The Archbishop's wide experience makes his analysis an authoritative one. His writing has also a quality that may be unexpected, for all who have only heard about him - it is so eminently reasonable. If he is a "rebel;" (as we never cease being told!), he is an uncommonly calm and courteous one. If this comes as a surprise, it is because he has been given little opportunity to make himself known. He has been conveniently buried in silence, except when quoted as an example of obstinate backwardness, by all who are embarrassed by the accusations he makes, or simply the positions he adopts. In view of this, the publishing of this book is a belated act of justice.

He causes embarrassment in the manner of the little boy in Hans Christian Andersen's parable, who alone spoke the obvious truth: "The Emperor has no clothes!" Among the chorus of satisfaction at the renewal of the Church by Vatican II, the Archbishop asks what, precisely, this renewal consists in. And he points out the facts that can be shown by statistics: the dramatic decline in baptisms, confirmations and ordinations, in the number of monks and nuns, and of schools; not to mention the confusion among the faithful, especially the rising generation, about what Catholic belief is. In this situation, he asks first and foremost for truthfulness (which in revolutions is always one of the first casualties)-truthfulness as to the facts of the present situation, and also with regard to the established teaching of the Church. He knows that the blurring with a view to some immediate advantage is disastrous for the faith of Catholics, and unjust to the others for whose supposed benefit it is usually done. His frank acceptance of established doctrine gives the Archbishop's writing another characteristic that one is grateful for: its perfect clarity. He knows his mind because he knows what his faith is.
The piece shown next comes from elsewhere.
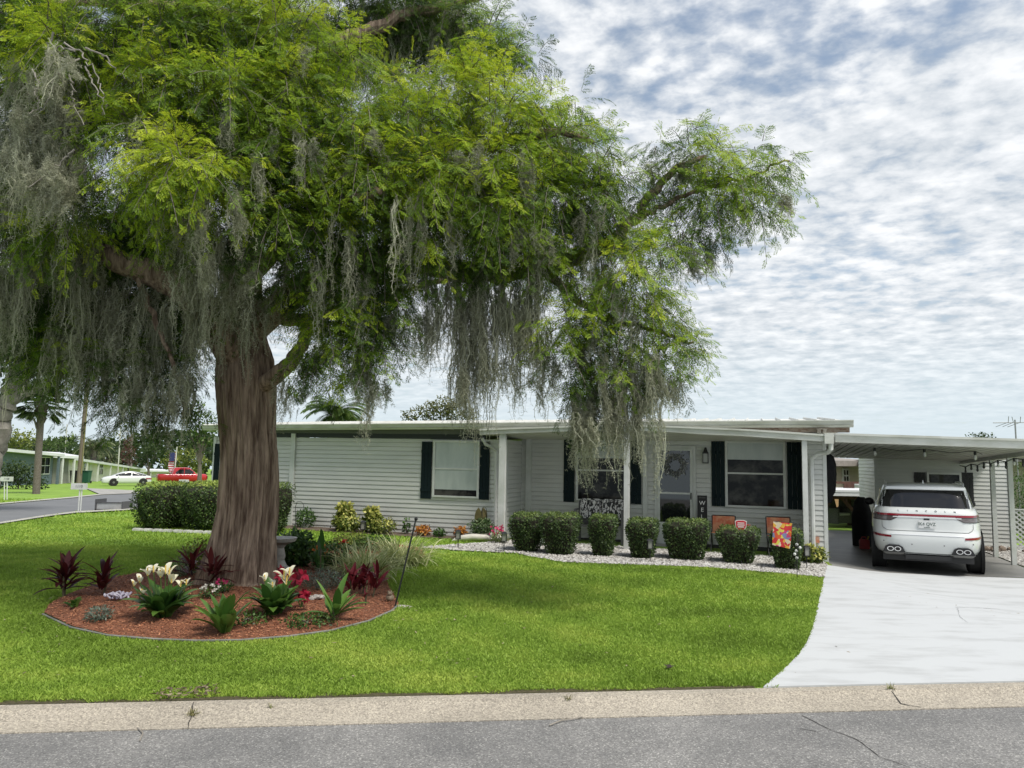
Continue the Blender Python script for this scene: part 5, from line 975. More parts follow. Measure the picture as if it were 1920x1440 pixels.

It is likely that some who read these pages will be alerted for the first time to the extent of the disintegration of the Catholic Church. If they are shocked into a realization that a revolution is in progress which, if it continues, will eventually engulf their parish also, they may nevertheless find some of the Archbishop's language a little exaggerated: he may seem too absolute. How, for example, can he calmly dismiss as unfit for Christian ideas like Liberalism, Religious Liberty and Socialism?

Here, a word of explanation is called for. We must remember that His grace is writing against the background of France, where ideas are generally more clear‑cut than they are in Great Britain, or at any rate, in England. Take the word "socialism," for example; that means to some of us, first and foremost, a social ideal of brotherhood and justice. We have had our Christian socialists. On the Continent, however, Socialism is uncompromisingly anti‑religious, or almost a substitute for religion, and Communism is seen as the natural development from it. This is the Socialism the Archbishop is writing about. And when he rejects Liberalism, he is not thinking of the Liberal Party, or of the virtue of liberality, but of that religious liberalism that exalts human liberty above the claims of God or of His Church, and which Newman said that it had been his life's work to combat. It is because Vatican II's Declaration on Religious Liberty contains phrases that encourage this liberalism that the Archbishop asks for its revision. Modernism, too, has a special meaning: not a simple urge to be up‑to‑date, but the particular system of ideas which was condemned by Pope St. Pius X on the grounds that, on the pretext of making Revelation acceptable to the modern mentality, it destroyed the very foundations of belief in revealed Truth. And while making these clarifications, we may mention the word "Revolution," as used by the author. Sometimes he is referring to the French Revolution of 1789, with its slogan of "Liberty, Equality, Fraternity"; but he also, especially in Chapter XV, uses the word to indicate the general revolt against the Church which made its appearance in some aspects of the Renaissance, was nurtured by the Freemasons, burst out violently in 1789, and proceeded to produce Marxist Communism. The same rejection of God and His Revelation inspires all these.

A Catholic facing the evidence of disintegration presented here might well be tempted to despair. Archbishop Lefebvre does not despair because he knows that the Church, despite all appearances, is guaranteed by Our Lord Jesus Christ as being His chosen representative on earth, by which He conveys to all men the benefits of the Redemption. It is this unwavering faith that gives him what is perhaps his outstanding quality - the courage that was needed to stand firm, isolated, against the urgent pressures of those who were ready to welcome him with open arms in return for some simple compromise. So exposed a position is perilous and, and he has a right to expect the support of the prayers of those of us who recognize his special service to the Church: that of training priests and nuns who preserve the tried traditions that are the foundation on which an eventual, true renewal can be based.

Though responsibility for the translation is mine, it has been a team enterprise, which will have its sufficient reward in the appearanceof the book. Credit for it is due first to Mr. John Noon, who broke the back of the work, and also, for different sections, to Mr. Malcolm Potter and to Father Philip M. Stark; and not least to Mrs. Ann Nott for typing the scripts for printing.